Problem -> Wherever the string "wide" appears, copy the whole line.

[Begin Data entries]

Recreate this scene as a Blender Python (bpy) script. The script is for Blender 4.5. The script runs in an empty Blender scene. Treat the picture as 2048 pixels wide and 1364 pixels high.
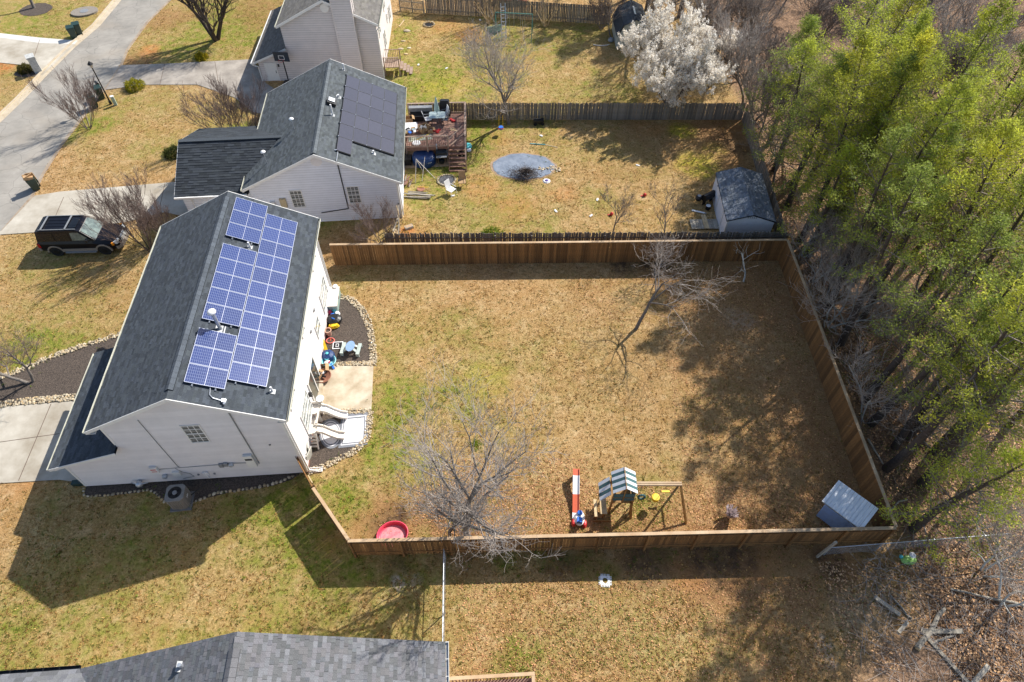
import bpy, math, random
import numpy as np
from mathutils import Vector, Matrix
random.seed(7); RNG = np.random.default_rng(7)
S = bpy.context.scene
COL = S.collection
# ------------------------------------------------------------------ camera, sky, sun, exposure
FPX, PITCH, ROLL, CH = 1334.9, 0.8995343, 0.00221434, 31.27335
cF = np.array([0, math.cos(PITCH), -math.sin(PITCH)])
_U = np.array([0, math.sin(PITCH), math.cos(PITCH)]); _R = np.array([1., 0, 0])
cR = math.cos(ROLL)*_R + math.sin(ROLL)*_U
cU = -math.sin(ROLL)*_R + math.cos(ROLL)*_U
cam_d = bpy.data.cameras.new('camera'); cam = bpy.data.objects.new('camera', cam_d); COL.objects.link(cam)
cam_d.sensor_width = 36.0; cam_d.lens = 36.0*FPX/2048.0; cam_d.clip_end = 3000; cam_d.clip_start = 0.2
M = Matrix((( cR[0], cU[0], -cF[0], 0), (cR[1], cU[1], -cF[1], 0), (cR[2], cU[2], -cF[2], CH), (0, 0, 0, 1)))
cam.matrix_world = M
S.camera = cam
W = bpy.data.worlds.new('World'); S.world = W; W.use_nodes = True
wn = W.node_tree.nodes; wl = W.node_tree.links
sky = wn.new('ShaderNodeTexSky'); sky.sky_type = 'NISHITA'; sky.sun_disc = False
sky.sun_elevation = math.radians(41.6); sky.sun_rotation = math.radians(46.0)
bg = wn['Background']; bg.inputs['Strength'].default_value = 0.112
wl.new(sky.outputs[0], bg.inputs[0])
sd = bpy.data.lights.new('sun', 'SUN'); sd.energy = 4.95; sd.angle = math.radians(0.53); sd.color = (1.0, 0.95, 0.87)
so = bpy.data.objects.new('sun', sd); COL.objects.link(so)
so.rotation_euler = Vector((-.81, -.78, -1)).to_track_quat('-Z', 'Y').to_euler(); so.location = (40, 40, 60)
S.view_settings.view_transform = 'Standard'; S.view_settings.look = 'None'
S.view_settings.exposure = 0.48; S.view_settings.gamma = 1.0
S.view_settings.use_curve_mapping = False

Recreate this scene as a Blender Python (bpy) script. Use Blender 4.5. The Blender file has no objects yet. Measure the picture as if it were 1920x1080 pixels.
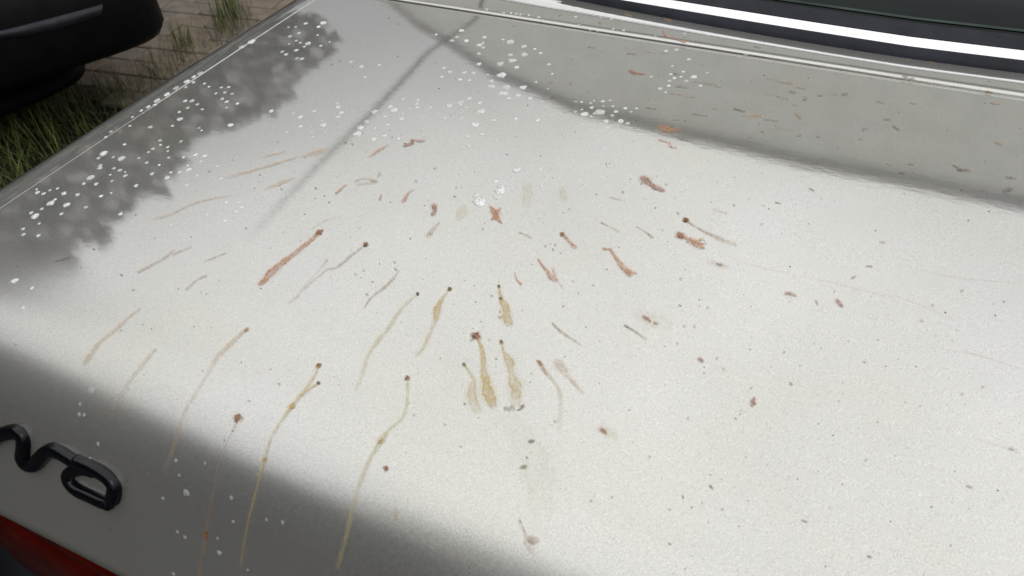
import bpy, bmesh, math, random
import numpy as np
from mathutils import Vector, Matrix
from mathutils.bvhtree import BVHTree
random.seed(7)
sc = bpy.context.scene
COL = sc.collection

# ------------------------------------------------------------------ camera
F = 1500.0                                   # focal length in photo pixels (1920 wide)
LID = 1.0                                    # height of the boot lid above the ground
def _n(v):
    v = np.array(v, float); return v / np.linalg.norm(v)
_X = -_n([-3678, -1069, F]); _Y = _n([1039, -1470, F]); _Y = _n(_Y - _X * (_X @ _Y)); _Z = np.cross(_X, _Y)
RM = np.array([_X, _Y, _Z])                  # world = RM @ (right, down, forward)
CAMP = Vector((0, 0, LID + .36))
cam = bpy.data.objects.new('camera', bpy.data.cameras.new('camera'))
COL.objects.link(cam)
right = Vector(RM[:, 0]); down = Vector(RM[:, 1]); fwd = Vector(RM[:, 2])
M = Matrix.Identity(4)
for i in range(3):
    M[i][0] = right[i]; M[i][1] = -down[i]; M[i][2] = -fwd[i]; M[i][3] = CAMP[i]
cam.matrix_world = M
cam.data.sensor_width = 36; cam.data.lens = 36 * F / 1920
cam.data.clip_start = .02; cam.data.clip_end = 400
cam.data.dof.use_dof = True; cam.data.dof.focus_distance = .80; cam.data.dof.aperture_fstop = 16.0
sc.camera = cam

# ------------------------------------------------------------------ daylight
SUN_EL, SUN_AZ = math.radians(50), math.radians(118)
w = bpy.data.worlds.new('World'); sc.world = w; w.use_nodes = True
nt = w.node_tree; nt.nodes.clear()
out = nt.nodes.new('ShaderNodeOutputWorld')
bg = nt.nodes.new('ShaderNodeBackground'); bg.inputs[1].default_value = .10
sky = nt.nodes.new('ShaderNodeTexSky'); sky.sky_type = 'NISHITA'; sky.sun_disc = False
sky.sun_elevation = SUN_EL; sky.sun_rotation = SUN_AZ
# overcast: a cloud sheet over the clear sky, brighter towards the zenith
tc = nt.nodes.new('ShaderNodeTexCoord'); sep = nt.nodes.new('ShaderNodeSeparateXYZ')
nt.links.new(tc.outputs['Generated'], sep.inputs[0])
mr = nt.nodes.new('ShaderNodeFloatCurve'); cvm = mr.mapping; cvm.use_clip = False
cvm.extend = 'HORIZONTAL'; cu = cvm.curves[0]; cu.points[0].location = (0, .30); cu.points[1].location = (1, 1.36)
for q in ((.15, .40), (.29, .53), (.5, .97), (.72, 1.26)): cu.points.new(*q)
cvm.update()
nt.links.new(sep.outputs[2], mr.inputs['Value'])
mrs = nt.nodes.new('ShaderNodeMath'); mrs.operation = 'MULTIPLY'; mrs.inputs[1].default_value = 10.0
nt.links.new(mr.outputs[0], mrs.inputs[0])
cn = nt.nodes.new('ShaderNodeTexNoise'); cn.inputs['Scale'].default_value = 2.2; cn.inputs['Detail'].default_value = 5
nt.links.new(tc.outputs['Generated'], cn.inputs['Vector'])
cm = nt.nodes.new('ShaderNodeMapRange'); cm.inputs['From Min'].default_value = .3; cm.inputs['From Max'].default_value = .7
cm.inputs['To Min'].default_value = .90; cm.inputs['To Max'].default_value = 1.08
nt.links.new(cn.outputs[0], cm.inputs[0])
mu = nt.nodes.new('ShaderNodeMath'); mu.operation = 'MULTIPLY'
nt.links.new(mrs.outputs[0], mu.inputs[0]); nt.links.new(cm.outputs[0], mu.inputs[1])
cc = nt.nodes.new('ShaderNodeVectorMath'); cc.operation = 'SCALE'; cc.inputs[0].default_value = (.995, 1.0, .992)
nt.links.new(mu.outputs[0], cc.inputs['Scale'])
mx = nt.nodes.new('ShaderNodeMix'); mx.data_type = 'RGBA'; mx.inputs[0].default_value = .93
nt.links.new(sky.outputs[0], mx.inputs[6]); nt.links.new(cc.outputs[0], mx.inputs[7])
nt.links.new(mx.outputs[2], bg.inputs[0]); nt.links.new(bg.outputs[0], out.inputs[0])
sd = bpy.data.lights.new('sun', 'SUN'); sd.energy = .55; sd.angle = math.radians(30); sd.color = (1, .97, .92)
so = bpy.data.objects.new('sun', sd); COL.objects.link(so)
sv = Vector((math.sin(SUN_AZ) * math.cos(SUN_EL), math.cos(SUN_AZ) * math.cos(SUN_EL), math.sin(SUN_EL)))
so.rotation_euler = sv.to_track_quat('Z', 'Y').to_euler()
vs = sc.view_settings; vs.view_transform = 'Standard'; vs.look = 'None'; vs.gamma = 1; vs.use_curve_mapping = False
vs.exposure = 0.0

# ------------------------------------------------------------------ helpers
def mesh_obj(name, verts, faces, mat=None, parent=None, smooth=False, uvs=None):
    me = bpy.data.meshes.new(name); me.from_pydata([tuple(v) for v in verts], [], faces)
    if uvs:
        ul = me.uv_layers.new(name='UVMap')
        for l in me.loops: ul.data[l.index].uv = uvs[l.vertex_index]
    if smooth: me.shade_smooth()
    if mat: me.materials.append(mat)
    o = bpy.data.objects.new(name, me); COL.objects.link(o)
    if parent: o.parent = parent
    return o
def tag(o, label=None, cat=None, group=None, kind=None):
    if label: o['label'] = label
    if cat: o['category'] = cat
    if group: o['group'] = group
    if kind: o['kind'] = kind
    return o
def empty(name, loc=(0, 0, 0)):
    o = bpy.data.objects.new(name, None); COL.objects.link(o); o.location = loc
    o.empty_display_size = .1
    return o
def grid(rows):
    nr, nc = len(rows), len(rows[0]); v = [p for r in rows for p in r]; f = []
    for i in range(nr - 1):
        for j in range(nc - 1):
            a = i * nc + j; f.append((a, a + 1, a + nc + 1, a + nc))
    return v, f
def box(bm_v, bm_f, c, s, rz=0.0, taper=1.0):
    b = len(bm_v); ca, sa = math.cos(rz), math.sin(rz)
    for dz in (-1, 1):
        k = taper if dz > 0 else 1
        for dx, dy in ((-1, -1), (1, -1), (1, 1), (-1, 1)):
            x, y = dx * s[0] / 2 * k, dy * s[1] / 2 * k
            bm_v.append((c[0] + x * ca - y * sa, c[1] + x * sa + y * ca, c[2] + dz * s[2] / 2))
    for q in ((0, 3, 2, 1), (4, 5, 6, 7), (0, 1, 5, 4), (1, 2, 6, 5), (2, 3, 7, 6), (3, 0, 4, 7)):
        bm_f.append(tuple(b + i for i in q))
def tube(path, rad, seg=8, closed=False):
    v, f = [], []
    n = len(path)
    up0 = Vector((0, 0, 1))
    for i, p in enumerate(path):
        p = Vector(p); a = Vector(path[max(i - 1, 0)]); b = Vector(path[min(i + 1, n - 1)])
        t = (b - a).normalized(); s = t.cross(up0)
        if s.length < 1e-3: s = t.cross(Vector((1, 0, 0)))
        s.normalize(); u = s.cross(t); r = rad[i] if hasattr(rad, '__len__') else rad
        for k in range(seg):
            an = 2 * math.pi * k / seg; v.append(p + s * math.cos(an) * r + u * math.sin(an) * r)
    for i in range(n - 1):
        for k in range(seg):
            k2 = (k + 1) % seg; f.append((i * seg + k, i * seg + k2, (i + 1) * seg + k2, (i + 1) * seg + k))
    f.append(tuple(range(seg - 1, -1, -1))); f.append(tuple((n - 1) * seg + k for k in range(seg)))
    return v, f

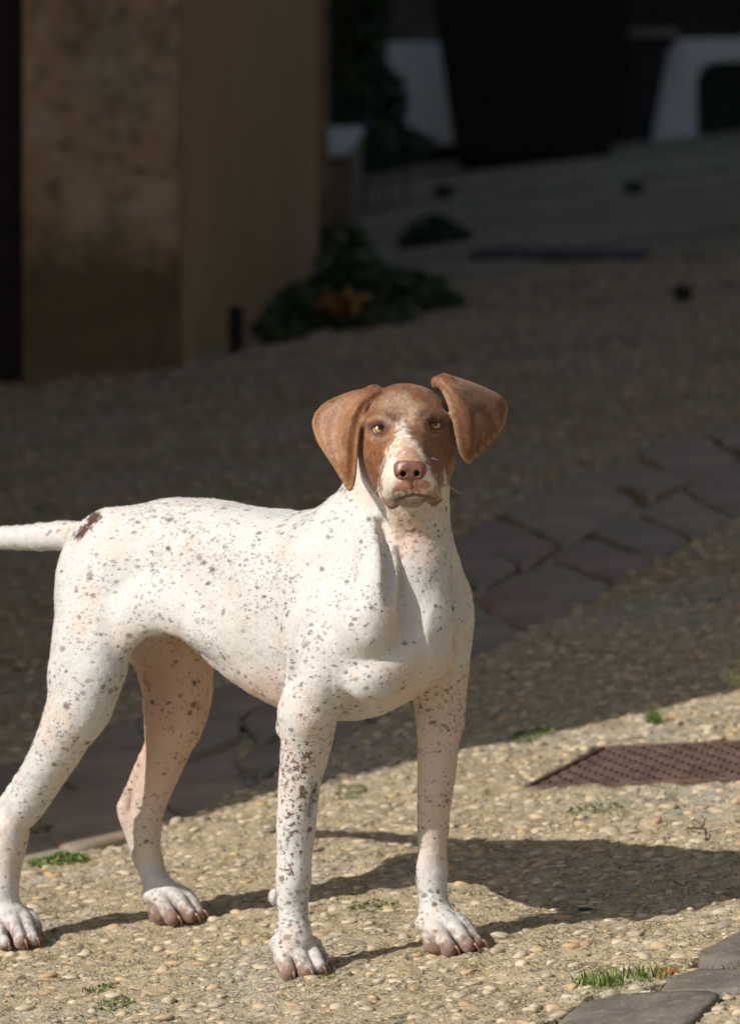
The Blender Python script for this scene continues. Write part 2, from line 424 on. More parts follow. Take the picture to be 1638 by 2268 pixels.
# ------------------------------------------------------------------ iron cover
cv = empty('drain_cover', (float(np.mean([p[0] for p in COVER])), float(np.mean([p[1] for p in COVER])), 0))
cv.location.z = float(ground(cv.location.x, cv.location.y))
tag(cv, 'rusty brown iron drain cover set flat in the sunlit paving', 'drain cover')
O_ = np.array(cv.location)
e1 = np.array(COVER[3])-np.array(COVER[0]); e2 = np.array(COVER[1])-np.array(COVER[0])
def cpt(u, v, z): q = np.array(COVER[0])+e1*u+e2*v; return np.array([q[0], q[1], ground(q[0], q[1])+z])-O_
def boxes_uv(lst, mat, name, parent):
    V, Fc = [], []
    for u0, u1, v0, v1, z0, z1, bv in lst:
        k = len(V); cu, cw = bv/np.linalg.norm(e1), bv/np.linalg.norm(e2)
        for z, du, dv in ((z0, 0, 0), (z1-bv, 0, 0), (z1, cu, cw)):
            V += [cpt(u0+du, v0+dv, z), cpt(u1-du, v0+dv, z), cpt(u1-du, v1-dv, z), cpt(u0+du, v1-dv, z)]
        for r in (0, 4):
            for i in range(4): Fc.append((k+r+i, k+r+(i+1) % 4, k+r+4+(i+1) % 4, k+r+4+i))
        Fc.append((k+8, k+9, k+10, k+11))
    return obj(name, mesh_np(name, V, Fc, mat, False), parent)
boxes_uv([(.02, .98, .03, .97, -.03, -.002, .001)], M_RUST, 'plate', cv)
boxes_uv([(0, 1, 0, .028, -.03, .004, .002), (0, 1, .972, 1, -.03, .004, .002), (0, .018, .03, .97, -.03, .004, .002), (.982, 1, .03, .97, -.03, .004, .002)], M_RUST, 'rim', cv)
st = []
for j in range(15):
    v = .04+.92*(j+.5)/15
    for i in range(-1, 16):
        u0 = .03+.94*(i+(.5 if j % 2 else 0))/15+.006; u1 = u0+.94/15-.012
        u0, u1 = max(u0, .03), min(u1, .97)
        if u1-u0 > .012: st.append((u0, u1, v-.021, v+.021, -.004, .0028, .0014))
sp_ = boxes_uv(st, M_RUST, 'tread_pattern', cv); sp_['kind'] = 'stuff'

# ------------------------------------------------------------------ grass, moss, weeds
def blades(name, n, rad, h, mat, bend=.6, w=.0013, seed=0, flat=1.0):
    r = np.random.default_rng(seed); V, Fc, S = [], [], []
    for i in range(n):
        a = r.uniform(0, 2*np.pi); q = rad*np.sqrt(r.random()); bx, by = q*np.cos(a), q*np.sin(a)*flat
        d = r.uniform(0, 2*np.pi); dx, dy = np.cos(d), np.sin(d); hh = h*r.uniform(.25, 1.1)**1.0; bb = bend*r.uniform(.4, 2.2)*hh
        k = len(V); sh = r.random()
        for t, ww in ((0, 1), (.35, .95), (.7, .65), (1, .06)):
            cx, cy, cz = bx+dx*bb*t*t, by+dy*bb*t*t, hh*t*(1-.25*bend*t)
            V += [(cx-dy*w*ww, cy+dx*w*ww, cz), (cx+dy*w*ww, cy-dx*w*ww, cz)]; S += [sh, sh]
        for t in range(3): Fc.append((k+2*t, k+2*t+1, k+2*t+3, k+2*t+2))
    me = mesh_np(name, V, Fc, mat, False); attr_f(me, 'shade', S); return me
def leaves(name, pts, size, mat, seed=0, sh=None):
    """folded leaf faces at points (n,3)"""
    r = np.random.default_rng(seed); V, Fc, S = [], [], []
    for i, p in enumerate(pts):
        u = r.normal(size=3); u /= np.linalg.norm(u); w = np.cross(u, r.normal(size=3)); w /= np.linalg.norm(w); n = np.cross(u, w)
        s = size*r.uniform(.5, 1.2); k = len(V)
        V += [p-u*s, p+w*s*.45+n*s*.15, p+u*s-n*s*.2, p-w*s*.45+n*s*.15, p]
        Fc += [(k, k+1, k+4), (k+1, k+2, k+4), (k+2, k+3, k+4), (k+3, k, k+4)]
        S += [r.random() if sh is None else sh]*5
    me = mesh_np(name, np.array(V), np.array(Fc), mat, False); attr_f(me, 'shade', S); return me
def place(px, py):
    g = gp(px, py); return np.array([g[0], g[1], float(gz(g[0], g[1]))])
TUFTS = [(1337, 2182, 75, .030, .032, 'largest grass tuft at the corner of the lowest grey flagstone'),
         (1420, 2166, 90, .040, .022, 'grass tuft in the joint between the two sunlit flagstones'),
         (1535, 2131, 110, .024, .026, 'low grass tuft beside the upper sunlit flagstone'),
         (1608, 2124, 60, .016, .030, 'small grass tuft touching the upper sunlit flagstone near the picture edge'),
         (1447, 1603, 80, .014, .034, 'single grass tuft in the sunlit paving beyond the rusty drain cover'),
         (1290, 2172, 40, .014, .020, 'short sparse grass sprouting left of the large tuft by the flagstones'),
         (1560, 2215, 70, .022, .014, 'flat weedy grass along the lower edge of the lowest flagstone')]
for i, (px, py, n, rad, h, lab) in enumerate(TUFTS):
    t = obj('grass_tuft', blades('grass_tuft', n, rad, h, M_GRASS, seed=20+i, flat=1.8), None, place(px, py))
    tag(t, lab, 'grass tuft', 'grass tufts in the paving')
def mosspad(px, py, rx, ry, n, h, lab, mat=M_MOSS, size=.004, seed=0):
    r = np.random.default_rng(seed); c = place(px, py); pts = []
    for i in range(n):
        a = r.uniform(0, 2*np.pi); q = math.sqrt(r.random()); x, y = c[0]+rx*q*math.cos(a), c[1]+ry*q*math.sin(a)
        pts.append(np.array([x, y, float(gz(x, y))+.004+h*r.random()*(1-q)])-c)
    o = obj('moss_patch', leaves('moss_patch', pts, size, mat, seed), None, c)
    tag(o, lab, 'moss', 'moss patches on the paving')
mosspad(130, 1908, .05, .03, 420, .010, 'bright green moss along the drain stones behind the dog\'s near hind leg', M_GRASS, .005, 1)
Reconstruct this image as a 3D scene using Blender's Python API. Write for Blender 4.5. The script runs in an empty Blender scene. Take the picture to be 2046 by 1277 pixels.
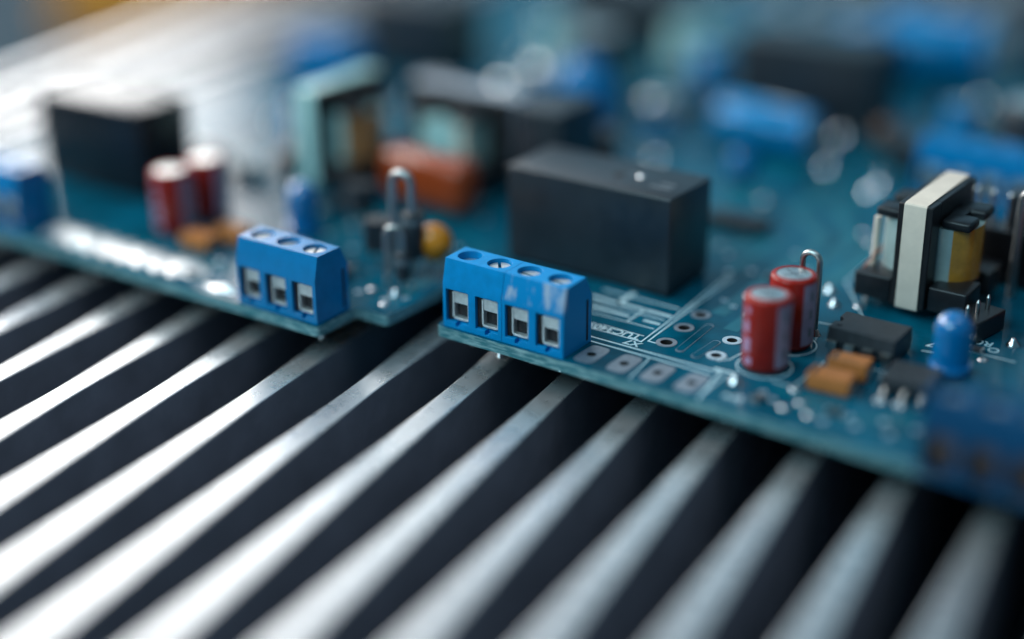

[End Data entries]

Reply to the exercise ->
Recreate this scene as a Blender Python (bpy) script. The script is for Blender 4.5. The script runs in an empty Blender scene. Treat the picture as 2048 pixels wide and 1364 pixels high.
F = 1500.0                                   # focal length in photo pixels (1920 wide)